“God is spirit and those who worship him must worship in spirit and truth.”
~ John 4.24, NRSV
Halloween is over and yet, it seems nearly impossible to remove the mask of whiteness from the face of God. Now a spooky, to be avoided, death- wielding deity, this socially colored white God has it in for all oppressed people. But, this is a trick of race. God is not a white man.
The social construct of race remakes God in the image of whiteness.
Instead of the Church placing race under the scrutiny of sacred Scripture, she allowed Scripture to be scrutinized by and rewritten from the perspective of race. Bad Church. In most if not all cases, our personal theology does not inform our understanding of race but race determines our understanding of theology. In our minds, the eternal, immortal and invisible God can be colored in. In our minds, the omnipotent God can be told who to love and to hate according to our prejudices. In our minds, the omnipresent God can be segregated, partitioned off, cornered by one community of “color.”

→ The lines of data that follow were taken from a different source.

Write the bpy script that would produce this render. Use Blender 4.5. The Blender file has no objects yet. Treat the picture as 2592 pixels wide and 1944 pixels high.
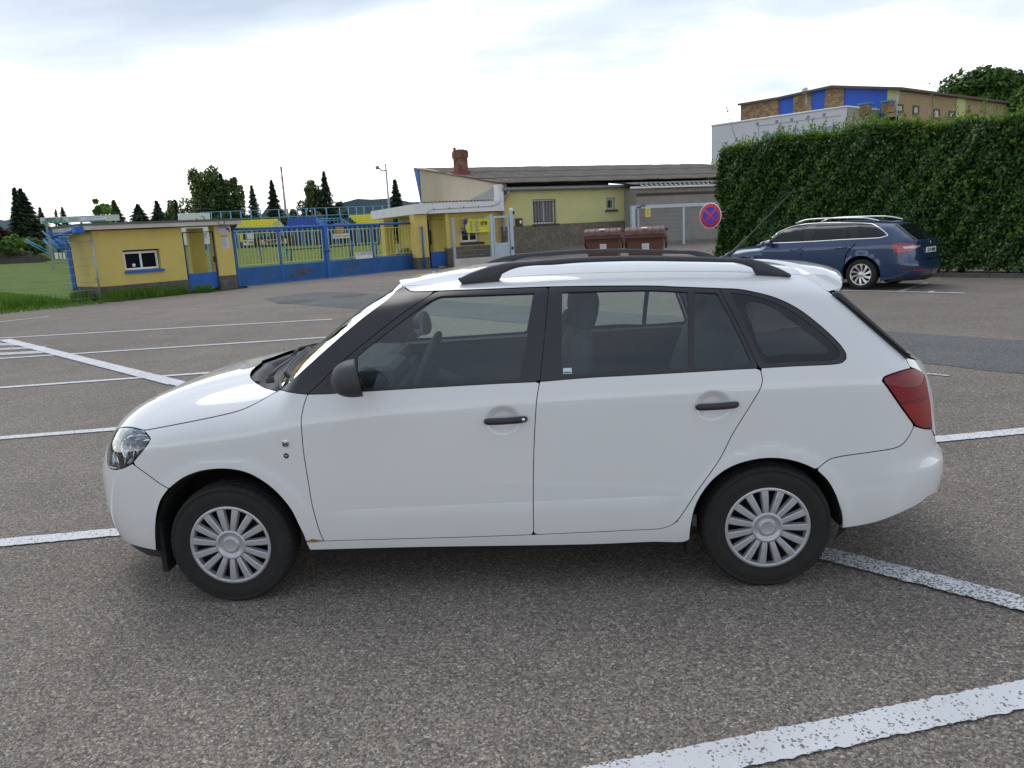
import bpy, bmesh, math, random
import numpy as np
from mathutils import Vector, Matrix
from mathutils.geometry import delaunay_2d_cdt

# ------------------------------------------------------------------ camera, sky, sun, exposure
SC = bpy.context.scene
COL = SC.collection
YAW, PITCH, ROLL = -0.0480207, 0.2013752, -0.0513025
CAMP = np.array([1.5025896, -4.045032, 1.658035]); FPX = 1919.307; PW, PH = 2592, 1944

def cam_axes():
    f = np.array([math.sin(YAW)*math.cos(PITCH), math.cos(YAW)*math.cos(PITCH), -math.sin(PITCH)])
    r = np.array([math.cos(YAW), -math.sin(YAW), 0.0]); u = np.cross(r, f)
    c, s = math.cos(ROLL), math.sin(ROLL)
    return np.array([c*r+s*u, c*u-s*r, f])
RC = cam_axes()
cd = bpy.data.cameras.new("camera"); cam = bpy.data.objects.new("camera", cd); COL.objects.link(cam)
cd.sensor_fit = 'HORIZONTAL'; cd.sensor_width = 36.0; cd.lens = 36.0*FPX/PW
cd.clip_start = 0.05; cd.clip_end = 6000
mw = Matrix.Identity(4)
for i in range(3):
    mw[i][0] = RC[0][i]; mw[i][1] = RC[1][i]; mw[i][2] = -RC[2][i]; mw[i][3] = CAMP[i]
cam.matrix_world = mw
SC.camera = cam

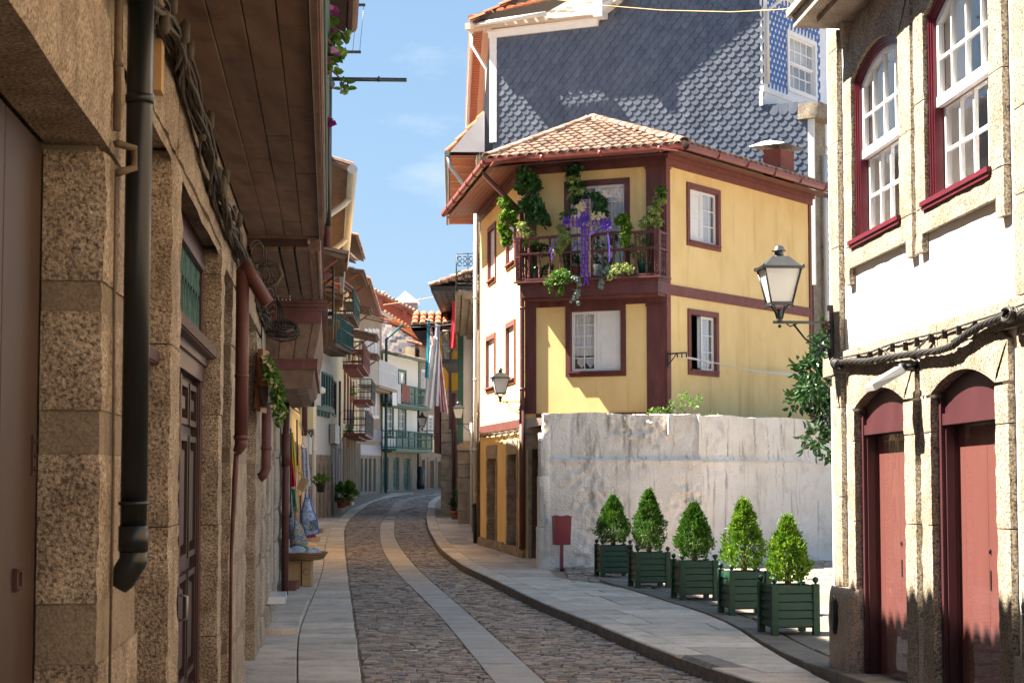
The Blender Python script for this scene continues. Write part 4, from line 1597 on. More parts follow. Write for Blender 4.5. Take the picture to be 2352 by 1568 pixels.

But, when did color become all- powerful? Greater than God? Greater than us? Greater than God could ever be?
When did “the future of our race” become the historical narrative and present aim of the Church? And what of our faith in a past filled with putrid, hateful relationships with ourselves, members of our family and those we would define as “the enemy” reflects the nature of our fellowship? When did the will of race become the will of God? Why do we color- code our theology? Why must God be socially colored beige, brown, black, red, yellow or white in order for us to believe that God is with us and for us? And in turn, that God is with them and those people too? When did we begin to worship race and to identify God as a colored human being?
I know that this may be hard to believe but there was time when God was not socially colored white. God existed (and still does) outside of the segregated categories of race. God was (and still is) omnipresent and thus, unable to be confined to a community or culture of people. “God so loved the world…” (John 3.16). To color- code power, that is white power, black power and so on, is to limit God’s supremacy. It implies that the Spirit of God can be restricted and somehow harnessed by human hands. God’s identity wasn’t, isn’t and never will be the sum total of racial attributes. To racialize God is an attempt to stereotype Mystery.
A theology that is racialized, that describes God as a beige, brown, black, red, yellow or white man, is not talking about the God of the Christian faith but the God of the American faith. It is faith in skin, white skin mostly and not in the salvific work of Jesus Christ achieved on a cross more than 2,000 years ago. God is not involved in a race war but is fighting for our salvation. God is after souls not the social coloring of skin.
Reflect on the statements below and consider where you may have painted God white. May they cause a rumbling in your theology as well.
God is not a white Person.
God’s goodness is not whiteness.
God’s power is not white supremacy.
God’s blessing is not expressed in white privilege.
God’s love is not based on the social coloring of skin or any other real or imagined physical attribute.
God is Spirit and consequently, cannot be segregated, redlined and thereby, captured by one socially colored group, particular community or culture.
God is not a member of a race. It is a social construct and God is self- existent.
Agreed – assuming God to be white is elitist.
The Bible tells us God is a brilliant light, because not darkness can reside in Him.
Jesus was a Jewish man from the Middle East, so His skin would have been brown.
I.e. neither White, nor Black. Instead, a bridge between the two.
Had a thought this morning that we all suffer from some kind of addiction, whether we recognize it as a fact or not.
Instead of pursuing the God of the Bible, we create our own God, I believe this to be true in both the church and the world.
When we only believe in a God who pursues us, we romanticize what that might mean to us and we create him in our own image; with our own imagination.
But when we seek the God of the Bible through a living faith in Jesus Christ it changes everything.
Seek peace and pursue it, is a call to the church for restroration, reconciliation and yes peace.
Yet we seek our own kind of peace, in our own kind of way, feeding our own addiction, never being healed and never truly healing because we know not peace.
Thanks for your writings here.
Seeking, working and praying for peace in this place,
Gary Lynch
Thanks, Gary, for your continued encouraged.